Rozenstruik now lives in Florida, where he believes he can get the best MMA training. Rozenstruik has trained under coach Henri Hooft and with longtime friend and countryman Tyrone Spong at Hard Knocks 365, but he did this camp for Overeem at American Top Team. That’s because there were more heavyweights to spar with at the ATT gym in Coconut Creek, Florida, Rozenstruik said.

Rozenstruik will have his usual corner with him, including head coach Michael Babb, but he took advantage of the opportunity to work with coaches Steve Mocco and Conan Silveira at ATT.

“It’s an honor for me to train there with all those professional guys,” Rozenstruik said. “For them to take me in like that, I’m happy.”

Overcoming adversity

In 2014, Rozenstruik was arrested and convicted in the Netherlands for smuggling cocaine into the country. Rozenstruik was with a group of men who had drugs, but no drugs were found on him personally, according to media reports at the time. Rozenstruik was sent to jail, where he spent about a year, he said. He maintains his innocence to this day and said his conviction was the result of his lack of financial means to fight the charge.

“Back then, we didn’t have that financial power to afford [good attorneys],” Rozenstruik said. “It was really hard. Even my family, my mom, dad, everyone was sad. But it made me stronger, it made me a better man.

“I was innocent, and after I came out I was focused on my own things,” Rozenstruik said. “All those things made me stronger. … It was heartbreaking for my family. I thank God I passed through those hard times.”

Rozenstruik returned to training and had his return kickboxing match on Dec. 20, 2015, a first-round knockout win over Colin George in the Netherlands.

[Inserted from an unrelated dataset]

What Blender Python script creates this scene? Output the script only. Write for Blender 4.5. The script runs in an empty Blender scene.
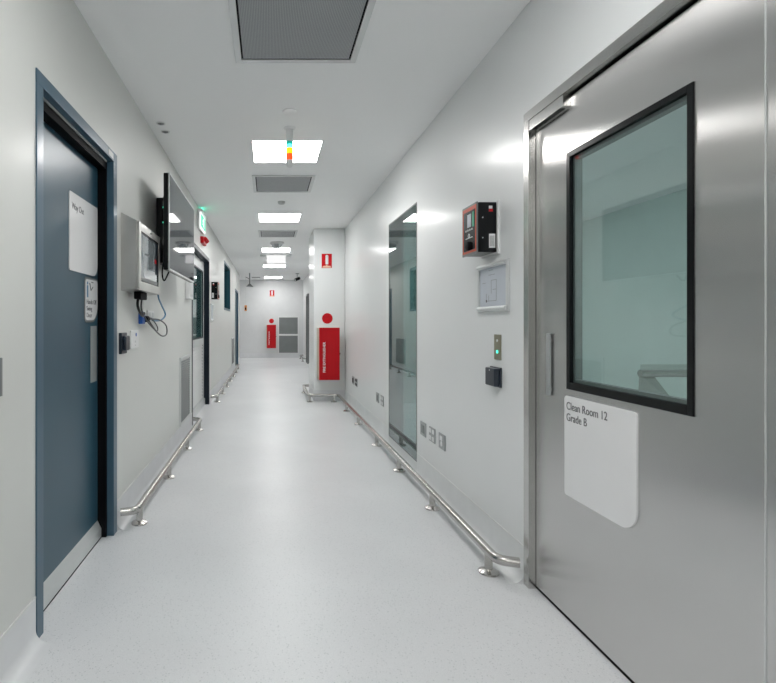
import bpy, bmesh, math
from mathutils import Vector, Matrix
PI = math.pi
scene = bpy.context.scene
COL = scene.collection

# ------------------------------------------------------------------ materials
def new_mat(name):
    m = bpy.data.materials.new(name); m.use_nodes = True
    nt = m.node_tree; nt.nodes.clear()
    out = nt.nodes.new('ShaderNodeOutputMaterial')
    return m, nt, out

def srgb(r, g, b):
    f = lambda c: (c/12.92 if c <= .04045 else ((c+.055)/1.055)**2.4)
    return (f(r/255), f(g/255), f(b/255), 1)

def pbr(name, col, rough=.5, metal=0, coat=0, coat_rough=.1, var=.04, nscale=6, bump=0, bscale=200, spec=.5, aniso=0, ior=1.45):
    m, nt, out = new_mat(name)
    b = nt.nodes.new('ShaderNodeBsdfPrincipled')
    tc = nt.nodes.new('ShaderNodeTexCoord')
    n = nt.nodes.new('ShaderNodeTexNoise'); n.inputs['Scale'].default_value = nscale; n.inputs['Detail'].default_value = 4
    nt.links.new(tc.outputs['Object'], n.inputs['Vector'])
    r = nt.nodes.new('ShaderNodeValToRGB')
    c = col[:3]
    r.color_ramp.elements[0].position = .3; r.color_ramp.elements[1].position = .7
    r.color_ramp.elements[0].color = (*[max(0, x*(1-var)) for x in c], 1)
    r.color_ramp.elements[1].color = (*[min(1, x*(1+var)) for x in c], 1)
    nt.links.new(n.outputs['Fac'], r.inputs['Fac']); nt.links.new(r.outputs['Color'], b.inputs['Base Color'])
    b.inputs['Roughness'].default_value = rough; b.inputs['Metallic'].default_value = metal
    b.inputs['Coat Weight'].default_value = coat; b.inputs['Coat Roughness'].default_value = coat_rough
    b.inputs['Specular IOR Level'].default_value = spec; b.inputs['IOR'].default_value = ior
    if aniso:
        b.inputs['Anisotropic'].default_value = aniso
        cx = nt.nodes.new('ShaderNodeCombineXYZ'); cx.inputs[1].default_value = 1
        nt.links.new(cx.outputs[0], b.inputs['Tangent'])
    if bump:
        n2 = nt.nodes.new('ShaderNodeTexNoise'); n2.inputs['Scale'].default_value = bscale
        nt.links.new(tc.outputs['Object'], n2.inputs['Vector'])
        bp = nt.nodes.new('ShaderNodeBump'); bp.inputs['Strength'].default_value = bump; bp.inputs['Distance'].default_value = .002
        nt.links.new(n2.outputs['Fac'], bp.inputs['Height']); nt.links.new(bp.outputs['Normal'], b.inputs['Normal'])
    nt.links.new(b.outputs[0], out.inputs['Surface'])
    return m

def emit(name, col, strength):
    m, nt, out = new_mat(name)
    e = nt.nodes.new('ShaderNodeEmission'); e.inputs['Color'].default_value = col; e.inputs['Strength'].default_value = strength
    nt.links.new(e.outputs[0], out.inputs['Surface'])
    return m

def lens_mat(name, col, strength):
    m, nt, out = new_mat(name)
    b = nt.nodes.new('ShaderNodeBsdfPrincipled')
    b.inputs['Base Color'].default_value = col; b.inputs['Roughness'].default_value = .15
    b.inputs['Emission Color'].default_value = col; b.inputs['Emission Strength'].default_value = strength
    nt.links.new(b.outputs[0], out.inputs['Surface'])
    return m

def glass(name, tint, ior, rough=0.0, fake_gloss=(1, 1, 1, 1)):
    m, nt, out = new_mat(name)
    t = nt.nodes.new('ShaderNodeBsdfTransparent'); t.inputs['Color'].default_value = tint
    g = nt.nodes.new('ShaderNodeBsdfGlossy'); g.inputs['Roughness'].default_value = rough; g.inputs['Color'].default_value = fake_gloss
    f = nt.nodes.new('ShaderNodeFresnel')
    ge = nt.nodes.new('ShaderNodeNewGeometry'); mr = nt.nodes.new('ShaderNodeMapRange')   # thin pane: same reflectance from both sides
    mr.inputs['To Min'].default_value = ior; mr.inputs['To Max'].default_value = 1/ior
    nt.links.new(ge.outputs['Backfacing'], mr.inputs['Value']); nt.links.new(mr.outputs[0], f.inputs['IOR'])
    mx = nt.nodes.new('ShaderNodeMixShader')
    nt.links.new(f.outputs[0], mx.inputs[0]); nt.links.new(t.outputs[0], mx.inputs[1]); nt.links.new(g.outputs[0], mx.inputs[2])
    nt.links.new(mx.outputs[0], out.inputs['Surface'])
    return m

def floor_mat():
    m, nt, out = new_mat('speckled_vinyl')
    L = nt.links
    b = nt.nodes.new('ShaderNodeBsdfPrincipled'); tc = nt.nodes.new('ShaderNodeTexCoord')
    base = nt.nodes.new('ShaderNodeTexNoise'); base.inputs['Scale'].default_value = 1.2; base.inputs['Detail'].default_value = 3
    L.new(tc.outputs['Object'], base.inputs['Vector'])
    r0 = nt.nodes.new('ShaderNodeValToRGB')
    r0.color_ramp.elements[0].color = (.705, .72, .735, 1); r0.color_ramp.elements[1].color = (.75, .765, .78, 1)
    r0.color_ramp.elements[0].position = .35; r0.color_ramp.elements[1].position = .65
    L.new(base.outputs['Fac'], r0.inputs['Fac'])
    cur = r0.outputs['Color']
    for sc, th, c in ((70, .17, (.42, .45, .46, 1)), (110, .16, (.86, .87, .88, 1)), (200, .2, (.50, .51, .53, 1))):
        v = nt.nodes.new('ShaderNodeTexVoronoi'); v.inputs['Scale'].default_value = sc
        L.new(tc.outputs['Object'], v.inputs['Vector'])
        r = nt.nodes.new('ShaderNodeValToRGB'); r.color_ramp.elements[0].position = th*.7; r.color_ramp.elements[1].position = th*1.5
        r.color_ramp.elements[0].color = (.5, .5, .5, 1); r.color_ramp.elements[1].color = (0, 0, 0, 1)
        L.new(v.outputs['Distance'], r.inputs['Fac'])
        mx = nt.nodes.new('ShaderNodeMixRGB'); mx.inputs['Color2'].default_value = c
        L.new(r.outputs['Color'], mx.inputs['Fac']); L.new(cur, mx.inputs['Color1'])
        cur = mx.outputs['Color']
    L.new(cur, b.inputs['Base Color'])
    b.inputs['Roughness'].default_value = .36; b.inputs['Specular IOR Level'].default_value = .45
    L.new(b.outputs[0], out.inputs['Surface'])
    return m

def perf_mat():
    m, nt, out = new_mat('perforated_metal')
    L = nt.links
    b = nt.nodes.new('ShaderNodeBsdfPrincipled'); tc = nt.nodes.new('ShaderNodeTexCoord')
    v = nt.nodes.new('ShaderNodeTexVoronoi'); v.inputs['Scale'].default_value = 130; v.inputs['Randomness'].default_value = 0.05
    L.new(tc.outputs['Object'], v.inputs['Vector'])
    r = nt.nodes.new('ShaderNodeValToRGB'); r.color_ramp.elements[0].position = .22; r.color_ramp.elements[1].position = .42
    r.color_ramp.elements[0].color = (.15, .158, .163, 1); r.color_ramp.elements[1].color = (.40, .42, .43, 1)
    L.new(v.outputs['Distance'], r.inputs['Fac']); L.new(r.outputs['Color'], b.inputs['Base Color'])
    b.inputs['Roughness'].default_value = .45; b.inputs['Metallic'].default_value = .2
    L.new(b.outputs[0], out.inputs['Surface'])
    return m

M = dict(
    floor=floor_mat(),
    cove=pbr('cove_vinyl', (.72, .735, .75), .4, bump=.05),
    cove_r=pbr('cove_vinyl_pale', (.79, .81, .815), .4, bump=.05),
    cap=pbr('cap_strip', (.75, .76, .75), .4),
    wall_l=pbr('left_wall_panel', (.665, .68, .655), .42, coat=.12, coat_rough=.2, var=.02, nscale=.8, bump=.02, bscale=80),
    wall_r=pbr('right_wall_panel', (.79, .81, .81), .36, coat=.22, coat_rough=.15, var=.02, nscale=.8, bump=.015, bscale=60),
    wall_f=pbr('far_wall_paint', (.70, .715, .72), .4, coat=.2, var=.02),
    ceil=pbr('ceiling_paint', (.95, .96, .96), .7, var=.02, nscale=1),
    room=pbr('clean_room_wall', (.68, .75, .73), .5, var=.02),
    lroom=pbr('side_room_wall', (.42, .52, .54), .6, var=.05),
    steel=pbr('brushed_steel', (.68, .675, .665), .25, metal=1, var=.04, nscale=1.5, aniso=1),
    steelf=pbr('satin_steel', (.60, .595, .58), .22, metal=1, var=.04, nscale=3),
    rail=pbr('polished_rail_steel', (.50, .49, .47), .24, metal=1, var=.04),
    encl=pbr('enclosure_steel', (.60, .595, .57), .33, metal=.85, var=.08, nscale=4),
    alu=pbr('aluminium', (.68, .70, .70), .34, metal=.5, var=.03),
    greym=pbr('grey_metal', (.20, .215, .215), .4, metal=.3, var=.06),
    lgrey=pbr('light_grey_plastic', (.55, .57, .57), .4),
    navy=pbr('navy_paint', (.030, .085, .125), .32, coat=.12, coat_rough=.25, var=.05, nscale=1),
    navyf=pbr('navy_frame', (.055, .115, .165), .3, coat=.15, coat_rough=.15, var=.04),
    ndark=pbr('dark_teal_frame', (.007, .014, .022), .35, spec=.3),
    black=pbr('black_plastic', (.006, .007, .008), .22, spec=.25),
    rubber=pbr('black_rubber', (.004, .004, .005), .6, spec=.1),
    white=pbr('white_plastic', (.78, .79, .79), .3, coat=.3, coat_rough=.1, var=.01),
    signw=pbr('sign_white', (.82, .825, .83), .25, coat=.4, coat_rough=.1, var=.01),
    ink=pbr('sign_ink', (.09, .09, .10), .5),
    paper=pbr('plan_paper', (.58, .62, .68), .4, coat=.3),
    red=pbr('signal_red', (.56, .003, .009), .38, coat=.08, spec=.3),
    redd=pbr('red_enclosure', (.50, .003, .009), .4, coat=.06, spec=.3),
    orange=pbr('orange_red', (.60, .09, .04), .4),
    amber=pbr('amber_tag', (.80, .30, .05), .4),
    cream=pbr('cream_edge', (.62, .55, .45), .5),
    blue=pbr('blue_plug', (.02, .11, .45), .35),
    bcable=pbr('blue_cable', (.04, .17, .30), .4),
    gcable=pbr('grey_cable', (.05, .055, .055), .45),
    dnavy=pbr('reader_navy', (.014, .022, .036), .3, coat=.3),
    green=pbr('green_face', (.03, .35, .2), .4),
    perf=perf_mat(),
    screen=pbr('tv_screen', (.014, .02, .026), .04, ior=1.9, var=0),
    lcd=pbr('lcd', (.30, .34, .36), .06, coat=1, coat_rough=.02, ior=1.7, var=.02),
    lamp=emit('lamp_diffuser', (1, .985, .97, 1), 15),
    fill_clean=emit('clean_fill_diffuser', (.93, 1, .99, 1), 18),
    fill_side=emit('side_fill_diffuser', (.85, 1, .98, 1), 9),
    lampS=emit('lit_sign_panel', (1, 1, 1, 1), .66),
    exitw=emit('exit_sign_white', (.92, 1, .96, 1), .9),
    exitg=emit('exit_sign_green', (.04, .75, .42, 1), .9),
    gled=emit('green_led', (.05, 1, .6, 1), 9),
    gdot=emit('green_dot', (.1, 1, .6, 1), 1.2),
    lg=lens_mat('lens_green', (.01, .36, .30, 1), .55),
    lgc=lens_mat('lens_cyan', (.15, .95, .95, 1), .9),
    ly=lens_mat('lens_yellow', (1, .55, .01, 1), .9),
    lr=lens_mat('lens_red', (1, .07, .01, 1), .9),
    g_door=glass('door_glass', (.84, .90, .89, 1), 1.50),
    g_win=glass('window_glass', (.42, .55, .54, 1), 1.95),
    g_left=glass('left_window_glass', (.05, .20, .26, 1), 1.35),
    g_leftd=glass('left_door_glass', (.62, .78, .76, 1), 1.45),
    tealf=pbr('teal_frame_paint', (.016, .085, .115), .35, spec=.35),
    fill_dim=emit('dim_fill_diffuser', (.85, 1, .98, 1), 3),
    plate=pbr('outlet_plate', (.36, .38, .385), .4, metal=.2),
    tower=pbr('tower_plastic', (.82, .83, .83), .35),
    dome=glass('dome_plastic', (.75, .77, .78, 1), 1.6),
)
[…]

Since then, Rozenstruik said he has kept his circle smaller and not trusted others so easily. He has vowed to improve himself and help others. Recently, Rozenstruik launched the “Rozenstruik Gives Back” foundation in Suriname. He hopes to help struggling youth to get into sports with the ultimate plan to build an athletic complex. Rozenstruik has worked closely with the Ministry of Youth and Sports in Suriname.